start

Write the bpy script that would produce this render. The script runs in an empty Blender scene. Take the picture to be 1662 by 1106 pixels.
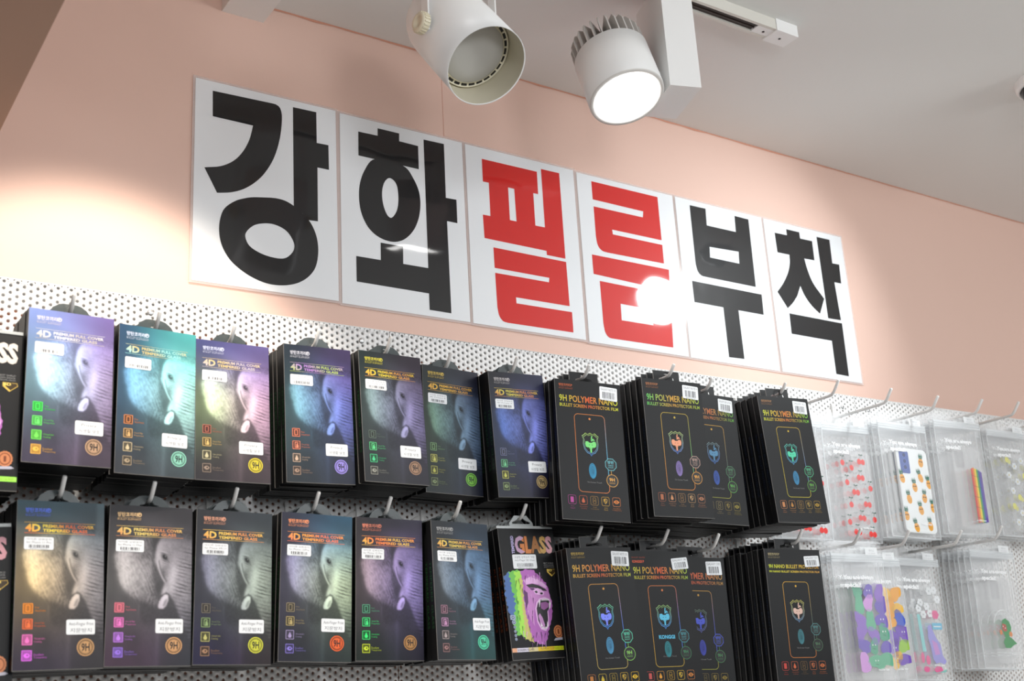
import bpy, math, random
import numpy as np
from mathutils import Matrix, Vector
from mathutils.geometry import tessellate_polygon

SC = bpy.context.scene
COL = SC.collection
random.seed(7)
RNG = np.random.default_rng(7)
rad = math.radians

# ------------------------------------------------------------------ camera, world, lights, exposure
cam_data = bpy.data.cameras.new('camera')
cam = bpy.data.objects.new('camera', cam_data)
COL.objects.link(cam)
CAM_ROT = Matrix(((0.8353363529743228, -0.12045232992221099, -0.5363808475475876),
                  (-0.5469050316194481, -0.281032893717454, -0.7886161290755628),
                  (-0.05575001155953248, 0.9521091055467882, -0.3006329778085015)))
cam.matrix_world = Matrix.Translation((-0.471279, -1.430454, 1.64)) @ CAM_ROT.to_4x4()
cam_data.sensor_width = 36.0
cam_data.lens = 41.8423
cam_data.clip_start = 0.02
cam_data.dof.use_dof = True
cam_data.dof.focus_distance = 1.72
cam_data.dof.aperture_fstop = 8.0
SC.camera = cam

SC.view_settings.view_transform = 'Standard'
SC.view_settings.look = 'None'
SC.view_settings.gamma = 1.0
SC.view_settings.use_curve_mapping = False
SC.view_settings.exposure = 0.08
SC.cycles.transparent_max_bounces = 64
SC.cycles.max_bounces = 10

world = bpy.data.worlds.new('shop_daylight')
SC.world = world
world.use_nodes = True
bg = world.node_tree.nodes['Background']
bg.inputs['Color'].default_value = (0.92, 0.97, 1.0, 1)
bg.inputs['Strength'].default_value = 0.24

def add_light(name, kind, loc, target, energy, color, **kw):
    d = bpy.data.lights.new(name, kind)
    d.energy = energy
    d.color = color
    for k, v in kw.items():
        setattr(d, k, v)
    o = bpy.data.objects.new(name, d)
    COL.objects.link(o)
    o.location = loc
    o.rotation_euler = (Vector(target) - Vector(loc)).to_track_quat('-Z', 'Y').to_euler()
    return o

# added unseen fill lights behind and beside the viewer, the warm track spot over the left shelf, the cool spot at the right
add_light('fill_area_light', 'AREA', (1.3, -2.2, 2.6), (1.5, -0.6, 1.3), 22, (0.95, 0.98, 1.0), shape='RECTANGLE', size=1.2, size_y=0.6)  # added area fill for the front, no ceiling panel is seen
add_light('fill_point_light', 'POINT', (0.0, -2.0, 2.12), (0, 0, 0), 27, (0.97, 0.98, 1.0), shadow_soft_size=0.18)  # added point fill to brighten ceiling and lamps, no pendant is seen
add_light('fill_point_light', 'POINT', (2.0, -1.9, 2.15), (0, 0, 0), 20, (0.96, 0.99, 1.0), shadow_soft_size=0.18)  # second added point fill, for the right side
add_light('track_spot_light', 'SPOT', (-0.10, -0.50, 2.56), (-0.13, -0.10, 1.93), 30, (1.0, 0.90, 0.78), spot_size=rad(66), spot_blend=0.35, shadow_soft_size=0.03)
add_light('ceiling_spot_light', 'AREA', (1.37, -0.62, 2.58), (0.95, 0.0, 2.2), 1.2, (0.93, 0.98, 1.0), shape='DISK', size=0.105, spread=rad(75))

# ------------------------------------------------------------------ helpers
def srgb(r, g, b):
    def f(c):
        c /= 255.0
        return c / 12.92 if c <= 0.04045 else ((c + 0.055) / 1.055) ** 2.4
    return (f(r), f(g), f(b))

def tag(o, label=None, cat=None, group=None, kind=None):
    if label: o['label'] = label
    if cat: o['category'] = cat
    if group: o['group'] = group
    if kind: o['kind'] = kind
    return o

def empty(name, loc=(0, 0, 0)):
    o = bpy.data.objects.new(name, None)
    o.empty_display_size = 0.02
    COL.objects.link(o)
    o.location = loc
    return o

class MB:
    """collects shapes, then links them as ONE mesh object; every face may carry a colour"""
    def __init__(self):
        self.v = []; self.f = []; self.c = []; self.m = []; self.s = []
    def face(self, idx, col=None, mi=0, smooth=False):
        self.f.append(tuple(idx)); self.c.append(col); self.m.append(mi); self.s.append(smooth)
    def box(self, x0, x1, y0, y1, z0, z1, col=None, mi=0):
        b = len(self.v)
        self.v += [(x, y, z) for z in (z0, z1) for y in (y0, y1) for x in (x0, x1)]
        for q in ((0, 2, 3, 1), (4, 5, 7, 6), (0, 1, 5, 4), (2, 6, 7, 3), (0, 4, 6, 2), (1, 3, 7, 5)):
            self.face([b + i for i in q], col, mi)
    def quad(self, pts, col=None, mi=0):
        b = len(self.v); self.v += [tuple(p) for p in pts]
        self.face(range(b, b + len(pts)), col, mi)
    def loops(self, loops, y, col=None, mi=0, thick=0.0):
        """flat shape in the x-z plane facing -y, outer loop then holes; optional thickness towards +y"""
        cfun = col if callable(col) else (lambda x, z: col)
        vecs = [[Vector((p[0], p[1], 0)) for p in lp] for lp in loops]
        flat = [p for lp in loops for p in lp]
        tris = tessellate_polygon(vecs)
        b = len(self.v)
        self.v += [(p[0], y, p[1]) for p in flat]
        for t in tris:
            a, bb, c = (flat[i] for i in t)
            ar = (bb[0] - a[0]) * (c[1] - a[1]) - (bb[1] - a[1]) * (c[0] - a[0])
            if abs(ar) < 1e-14: continue
            t = t if ar > 0 else t[::-1]
            self.face([b + i for i in t], cfun((a[0] + bb[0] + c[0]) / 3, (a[1] + bb[1] + c[1]) / 3), mi)
        if thick:
            b2 = len(self.v)
            self.v += [(p[0], y + thick, p[1]) for p in flat]
            for t in tris:
                a, bb, c = (flat[i] for i in t)
                ar = (bb[0] - a[0]) * (c[1] - a[1]) - (bb[1] - a[1]) * (c[0] - a[0])
                if abs(ar) < 1e-14: continue
                t = t if ar < 0 else t[::-1]
                self.face([b2 + i for i in t], cfun(a[0], a[1]), mi)
            k = 0
            for lp in loops:
                n = len(lp)
                for i in range(n):
                    j = (i + 1) % n
                    self.face((b + k + i, b + k + j, b2 + k + j, b2 + k + i), cfun(*lp[i]), mi)
                k += n
    def mesh_xz(self, me_v, me_f, y, col, mi=0):
        cfun = col if callable(col) else (lambda x, z: col)
        b = len(self.v)
        self.v += [(x, y, z) for x, z in me_v]
        for f in me_f:
            cx = sum(me_v[i][0] for i in f) / len(f); cz = sum(me_v[i][1] for i in f) / len(f)
            self.face([b + i for i in f], cfun(cx, cz), mi)
    def tube(self, path, r, n=12, col=None, mi=0, caps=True):
        path = [Vector(p) for p in path]
        rs = r if isinstance(r, (list, tuple)) else [r] * len(path)
        rings = []
        up = None
        for i, p in enumerate(path):
            d = (path[min(i + 1, len(path) - 1)] - path[max(i - 1, 0)]).normalized()
            if up is None:
                up = d.orthogonal().normalized()
            u = (up - d * up.dot(d)).normalized(); up = u
            w = d.cross(u)
            b = len(self.v)
            for k in range(n):
                a = 2 * math.pi * k / n
                self.v.append(tuple(p + (u * math.cos(a) + w * math.sin(a)) * rs[i]))
            rings.append(b)
        for a, b in zip(rings, rings[1:]):
            for k in range(n):
                j = (k + 1) % n
                self.face((a + k, a + j, b + j, b + k), col, mi, True)
        if caps:
            self.face([rings[0] + k for k in range(n)][::-1], col, mi)
            self.face([rings[-1] + k for k in range(n)], col, mi)
    def lathe(self, prof, base, axis, n=48, col=None, mi=0, smooth=True):
        """prof = (radius, distance along axis); open surface of revolution"""
        base = Vector(base); a = Vector(axis).normalized()
        u = a.orthogonal().normalized(); w = a.cross(u)
        rings = []
        for r, t in prof:
            b = len(self.v)
            for k in range(n):
                th = 2 * math.pi * k / n
                self.v.append(tuple(base + a * t + (u * math.cos(th) + w * math.sin(th)) * r))
            rings.append(b)
        for p, q in zip(rings, rings[1:]):
            for k in range(n):
                j = (k + 1) % n
                self.face((p + k, p + j, q + j, q + k), col, mi, smooth)
    def obox(self, M, x0, x1, y0, y1, z0, z1, col=None, mi=0):
        b = len(self.v)
        self.box(x0, x1, y0, y1, z0, z1, col, mi)
        for i in range(b, len(self.v)):
            self.v[i] = tuple(M @ Vector(self.v[i]))
    def mesh(self, name, mats):
        me = bpy.data.meshes.new(name)
        me.from_pydata(self.v, [], self.f)
        for m in (mats if isinstance(mats, (list, tuple)) else [mats]):
            me.materials.append(m)
        me.polygons.foreach_set('material_index', self.m)
        me.polygons.foreach_set('use_smooth', self.s)
        if any(c is not None for c in self.c):
            at = me.color_attributes.new('print', 'FLOAT_COLOR', 'CORNER')
            arr = []
            for f, c in zip(self.f, self.c):
                c = c or (0.8, 0.8, 0.8)
                arr += [c[0], c[1], c[2], 1.0] * len(f)
            at.data.foreach_set('color', arr)
        me.update()
        return me
    def build(self, name, mats, parent=None):
        return link(name, self.mesh(name, mats), parent)

def link(name, me, parent=None):
    o = bpy.data.objects.new(name, me)
    COL.objects.link(o)
    if parent is not None:
        o.parent = parent
    return o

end

Do this: Your task is to return the lines above, from the first one up to and including the line containing "bg.inputs['Strength'].default_value = 0.24", minus any pictures.

Response:
Write the bpy script that would produce this render. The script runs in an empty Blender scene. Take the picture to be 1662 by 1106 pixels.
import bpy, math, random
import numpy as np
from mathutils import Matrix, Vector
from mathutils.geometry import tessellate_polygon

SC = bpy.context.scene
COL = SC.collection
random.seed(7)
RNG = np.random.default_rng(7)
rad = math.radians

# ------------------------------------------------------------------ camera, world, lights, exposure
cam_data = bpy.data.cameras.new('camera')
cam = bpy.data.objects.new('camera', cam_data)
COL.objects.link(cam)
CAM_ROT = Matrix(((0.8353363529743228, -0.12045232992221099, -0.5363808475475876),
                  (-0.5469050316194481, -0.281032893717454, -0.7886161290755628),
                  (-0.05575001155953248, 0.9521091055467882, -0.3006329778085015)))
cam.matrix_world = Matrix.Translation((-0.471279, -1.430454, 1.64)) @ CAM_ROT.to_4x4()
cam_data.sensor_width = 36.0
cam_data.lens = 41.8423
cam_data.clip_start = 0.02
cam_data.dof.use_dof = True
cam_data.dof.focus_distance = 1.72
cam_data.dof.aperture_fstop = 8.0
SC.camera = cam

SC.view_settings.view_transform = 'Standard'
SC.view_settings.look = 'None'
SC.view_settings.gamma = 1.0
SC.view_settings.use_curve_mapping = False
SC.view_settings.exposure = 0.08
SC.cycles.transparent_max_bounces = 64
SC.cycles.max_bounces = 10

world = bpy.data.worlds.new('shop_daylight')
SC.world = world
world.use_nodes = True
bg = world.node_tree.nodes['Background']
bg.inputs['Color'].default_value = (0.92, 0.97, 1.0, 1)
bg.inputs['Strength'].default_value = 0.24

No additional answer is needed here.